Mat Bennett’s Mid Week Comments

Good Morning!

I hope you’re having a good week. We have been busy these last few days around our place. While my daughter Reese turned 16 on Sunday, she can’t get her license just yet, so we’re all safe for now. In seriousness, I’m ok with us waiting a bit, as a beginning driver has no business learning in the middle of an Illinois winter. One thing I’ve been working on of late is trying to get a field cultivator bought. If you’ve priced them recently, you know what I mean. I bought my first one about 25 years ago…a 44 ½ foot DMI. We still use it, but it’s getting a bit tired. The problem is, I believe I paid around 35k for it, and now to trade to a new ‘floating hitch’ field cultivator that’s a little bigger at 54 feet…it’s going to cost me over 100k including the trade. Ouch! Regardless of what you have going on, I’d sure like to hear about it. Maybe you have a better deal on a fc! Shoot me an e-mail if you get the time. mbennett@agmarket.net

The corn and bean markets were taking it on the chin in the overnight market. With Tuesday’s return from the three-day-weekend also in the red, we saw continued selling through most of the overnight market. The day session started with markets coming off their lows and buying through the session brought corn close to unchanged with beans down just a nickel. However, as the market worked towards the close, selling came back and we saw beans settle in the middle of the range while corn was well into the upper-half. Rain in South America as well as a better forecast seems to have prompted the sell-off, which has been exacerbated by profit-taking as the market was certainly overbought. Outside markets were likely a positive in their contribution to our ag markets on Wednesday. March crude was up 28 cents on the day, closing at $53.26. The Dollar was quiet, settling at 90.476. The DOW ended the day 257 points higher, setting at 31,188.
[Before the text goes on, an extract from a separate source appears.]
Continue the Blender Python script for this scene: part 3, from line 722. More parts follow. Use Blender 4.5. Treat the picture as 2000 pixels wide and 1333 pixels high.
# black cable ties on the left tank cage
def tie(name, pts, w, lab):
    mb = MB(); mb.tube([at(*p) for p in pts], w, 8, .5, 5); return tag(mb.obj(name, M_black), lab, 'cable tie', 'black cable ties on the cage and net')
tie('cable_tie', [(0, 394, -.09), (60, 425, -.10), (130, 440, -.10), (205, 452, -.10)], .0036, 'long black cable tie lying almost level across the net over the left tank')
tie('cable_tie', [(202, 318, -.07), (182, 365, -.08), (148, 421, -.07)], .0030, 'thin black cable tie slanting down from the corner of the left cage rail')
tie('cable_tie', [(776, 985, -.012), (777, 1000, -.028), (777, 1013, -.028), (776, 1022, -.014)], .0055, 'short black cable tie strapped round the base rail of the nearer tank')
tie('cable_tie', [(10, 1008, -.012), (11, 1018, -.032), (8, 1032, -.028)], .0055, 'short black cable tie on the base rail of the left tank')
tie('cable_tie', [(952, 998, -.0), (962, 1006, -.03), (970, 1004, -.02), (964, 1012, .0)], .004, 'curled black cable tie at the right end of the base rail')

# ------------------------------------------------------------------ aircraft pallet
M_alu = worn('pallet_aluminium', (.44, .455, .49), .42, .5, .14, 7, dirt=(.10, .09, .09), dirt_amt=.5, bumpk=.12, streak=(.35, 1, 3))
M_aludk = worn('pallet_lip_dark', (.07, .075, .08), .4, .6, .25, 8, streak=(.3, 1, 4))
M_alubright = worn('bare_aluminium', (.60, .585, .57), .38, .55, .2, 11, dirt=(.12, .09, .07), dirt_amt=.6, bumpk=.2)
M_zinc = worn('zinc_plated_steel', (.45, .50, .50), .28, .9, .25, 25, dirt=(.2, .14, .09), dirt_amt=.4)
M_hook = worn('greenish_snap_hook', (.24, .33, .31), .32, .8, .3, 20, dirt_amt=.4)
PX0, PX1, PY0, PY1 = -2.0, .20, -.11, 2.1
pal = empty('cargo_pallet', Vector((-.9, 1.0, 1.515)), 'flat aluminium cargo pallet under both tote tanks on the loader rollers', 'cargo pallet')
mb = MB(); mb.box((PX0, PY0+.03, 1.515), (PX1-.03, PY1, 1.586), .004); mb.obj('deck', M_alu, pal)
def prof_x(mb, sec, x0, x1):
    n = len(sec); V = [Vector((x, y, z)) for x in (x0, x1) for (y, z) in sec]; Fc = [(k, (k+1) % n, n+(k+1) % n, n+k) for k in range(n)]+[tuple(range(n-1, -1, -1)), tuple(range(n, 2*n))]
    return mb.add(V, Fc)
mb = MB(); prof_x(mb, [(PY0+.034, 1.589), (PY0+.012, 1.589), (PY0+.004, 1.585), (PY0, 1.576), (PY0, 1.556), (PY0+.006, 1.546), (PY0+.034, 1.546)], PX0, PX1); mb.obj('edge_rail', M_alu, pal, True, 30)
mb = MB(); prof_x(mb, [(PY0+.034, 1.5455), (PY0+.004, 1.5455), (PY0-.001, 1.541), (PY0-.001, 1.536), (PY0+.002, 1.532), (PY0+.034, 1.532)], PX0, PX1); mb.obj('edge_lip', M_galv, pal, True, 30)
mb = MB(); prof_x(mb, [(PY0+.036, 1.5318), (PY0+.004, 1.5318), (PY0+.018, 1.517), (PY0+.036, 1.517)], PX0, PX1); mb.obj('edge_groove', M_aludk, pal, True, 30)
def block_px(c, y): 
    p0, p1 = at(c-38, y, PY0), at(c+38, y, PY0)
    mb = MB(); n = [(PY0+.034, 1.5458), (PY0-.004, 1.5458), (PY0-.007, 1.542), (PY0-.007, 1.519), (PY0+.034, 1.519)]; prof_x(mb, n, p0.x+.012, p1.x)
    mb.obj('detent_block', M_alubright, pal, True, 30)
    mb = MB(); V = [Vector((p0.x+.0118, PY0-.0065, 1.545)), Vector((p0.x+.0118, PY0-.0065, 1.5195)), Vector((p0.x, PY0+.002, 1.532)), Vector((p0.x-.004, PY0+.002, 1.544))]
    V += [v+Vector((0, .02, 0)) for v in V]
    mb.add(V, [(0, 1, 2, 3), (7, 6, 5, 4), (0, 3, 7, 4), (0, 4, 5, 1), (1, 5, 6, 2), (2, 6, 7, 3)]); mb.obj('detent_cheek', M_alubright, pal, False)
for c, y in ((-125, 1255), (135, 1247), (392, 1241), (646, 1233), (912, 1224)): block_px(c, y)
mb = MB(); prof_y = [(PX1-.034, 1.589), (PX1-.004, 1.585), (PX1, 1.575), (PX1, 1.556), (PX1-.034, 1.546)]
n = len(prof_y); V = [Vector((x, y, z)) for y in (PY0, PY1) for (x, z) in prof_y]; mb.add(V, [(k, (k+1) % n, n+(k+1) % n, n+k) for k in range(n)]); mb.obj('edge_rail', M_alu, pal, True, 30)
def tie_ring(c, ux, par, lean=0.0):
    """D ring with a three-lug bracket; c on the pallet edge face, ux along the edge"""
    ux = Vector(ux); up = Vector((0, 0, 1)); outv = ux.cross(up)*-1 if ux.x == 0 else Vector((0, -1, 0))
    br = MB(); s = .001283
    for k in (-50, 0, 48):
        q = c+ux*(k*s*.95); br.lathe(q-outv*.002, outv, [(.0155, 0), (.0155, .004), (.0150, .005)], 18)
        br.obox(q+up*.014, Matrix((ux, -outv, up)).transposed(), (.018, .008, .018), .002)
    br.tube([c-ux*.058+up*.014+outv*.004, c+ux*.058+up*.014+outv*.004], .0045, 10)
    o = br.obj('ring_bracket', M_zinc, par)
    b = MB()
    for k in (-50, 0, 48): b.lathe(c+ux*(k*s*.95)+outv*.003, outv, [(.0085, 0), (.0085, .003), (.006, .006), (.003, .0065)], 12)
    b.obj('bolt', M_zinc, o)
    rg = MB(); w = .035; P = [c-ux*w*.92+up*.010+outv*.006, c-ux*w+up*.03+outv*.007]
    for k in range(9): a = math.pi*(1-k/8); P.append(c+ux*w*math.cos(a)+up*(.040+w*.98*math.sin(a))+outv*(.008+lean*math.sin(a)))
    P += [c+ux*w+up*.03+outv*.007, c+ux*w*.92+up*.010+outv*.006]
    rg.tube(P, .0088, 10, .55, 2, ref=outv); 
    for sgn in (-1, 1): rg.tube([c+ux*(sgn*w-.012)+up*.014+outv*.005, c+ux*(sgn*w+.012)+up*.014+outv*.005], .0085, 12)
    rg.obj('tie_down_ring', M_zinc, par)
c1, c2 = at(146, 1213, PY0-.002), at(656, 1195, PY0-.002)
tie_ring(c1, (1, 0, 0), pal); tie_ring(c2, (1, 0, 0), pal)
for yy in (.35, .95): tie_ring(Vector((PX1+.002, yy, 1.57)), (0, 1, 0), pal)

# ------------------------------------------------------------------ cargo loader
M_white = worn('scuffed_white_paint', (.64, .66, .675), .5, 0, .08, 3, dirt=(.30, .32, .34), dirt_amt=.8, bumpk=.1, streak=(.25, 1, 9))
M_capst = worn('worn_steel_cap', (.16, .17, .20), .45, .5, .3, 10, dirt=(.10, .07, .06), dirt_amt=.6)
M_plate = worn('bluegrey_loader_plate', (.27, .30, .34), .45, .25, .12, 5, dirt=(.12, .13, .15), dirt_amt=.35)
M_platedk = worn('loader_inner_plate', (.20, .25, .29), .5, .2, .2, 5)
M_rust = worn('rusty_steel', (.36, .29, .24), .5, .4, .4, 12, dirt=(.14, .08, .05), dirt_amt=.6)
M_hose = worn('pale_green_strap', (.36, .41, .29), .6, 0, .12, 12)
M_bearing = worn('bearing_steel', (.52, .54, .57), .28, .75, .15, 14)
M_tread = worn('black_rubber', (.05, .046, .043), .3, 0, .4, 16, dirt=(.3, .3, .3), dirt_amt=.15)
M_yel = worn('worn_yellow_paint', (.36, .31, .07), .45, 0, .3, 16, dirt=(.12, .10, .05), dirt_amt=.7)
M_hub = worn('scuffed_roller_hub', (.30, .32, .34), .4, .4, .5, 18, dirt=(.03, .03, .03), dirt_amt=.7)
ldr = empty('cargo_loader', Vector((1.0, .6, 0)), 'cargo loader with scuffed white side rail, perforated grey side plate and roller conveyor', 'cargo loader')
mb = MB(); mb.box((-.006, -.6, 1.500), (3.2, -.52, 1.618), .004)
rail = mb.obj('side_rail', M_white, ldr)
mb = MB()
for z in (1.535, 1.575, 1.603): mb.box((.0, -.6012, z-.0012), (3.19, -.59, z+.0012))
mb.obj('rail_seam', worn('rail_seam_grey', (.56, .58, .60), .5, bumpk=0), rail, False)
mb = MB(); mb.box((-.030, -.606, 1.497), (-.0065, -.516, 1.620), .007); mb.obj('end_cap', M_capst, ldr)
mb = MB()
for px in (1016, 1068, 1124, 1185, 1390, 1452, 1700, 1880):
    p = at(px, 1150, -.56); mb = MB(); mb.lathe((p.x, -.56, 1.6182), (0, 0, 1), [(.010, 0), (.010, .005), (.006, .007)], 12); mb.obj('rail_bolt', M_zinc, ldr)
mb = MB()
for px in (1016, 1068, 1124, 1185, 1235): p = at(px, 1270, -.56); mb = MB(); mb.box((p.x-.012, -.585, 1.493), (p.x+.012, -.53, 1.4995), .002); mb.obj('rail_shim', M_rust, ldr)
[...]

Corn – The corn market was getting smoked on the overnight markets before rallying back close to unchanged. On the close, we’d backed off and March corn settled four cents lower at $5.22. This was 4 ½ cents off the high and 9 ¼ off the low of the day. There was no EIA report from the Department of Energy due to the holiday-shortened week. In all honesty, there wasn’t a ton of news here at midweek. Most of the talk around this corn market centers around weather in South America. While improving rains as well as a better forecast for the dry areas of Brazil and Argentina have provided headwinds, there are still areas of concern. It’s tough to gauge how much impact it may have on corn prices as US carry is thought to be much tighter than the USDA’s 1.55 bil. bu. We can’t forget how overbought this market has been of late. We likely saw some weak longs exit on this pullback, which should give the market a fresh run at some upside in the event we see good demand news or a change in the South American weather forecast to something more ominous. I’m not bearish corn, but I sure can’t argue with anyone selling any old or new. These are solid prices when it comes to profitability.

Soybeans – Soybeans had a tough overnight session where losses mounted to over 30 cents before seeing some buying shore things up. March beans rallied back close to the midway point, down 16 ¼ cents at $13.69. The close was 15 cents off the high and 17 ½ off the low of the day. The bean market has finally sold off a bit as some length is shed from the very overbought conditions we’ve seen of late. As with corn, much talk about South American weather is in and around this bean market. Also similar to corn are thoughts this bean carry might keep prices from dropping too much. Yes, we’ve seen a heckuva sell-off, but no major technical damage has been done just yet. With all this being said, a person has to wonder just how bullish a producer should be at $13-$14 beans. My personal opinion is beans have another good run or two in them. As a producer, I look forward to extending sales on a run over $12 fall-delivery.  Base your decisions on profit margins as always…it will keep you from trying to outguess a market that is next to impossible to outguess.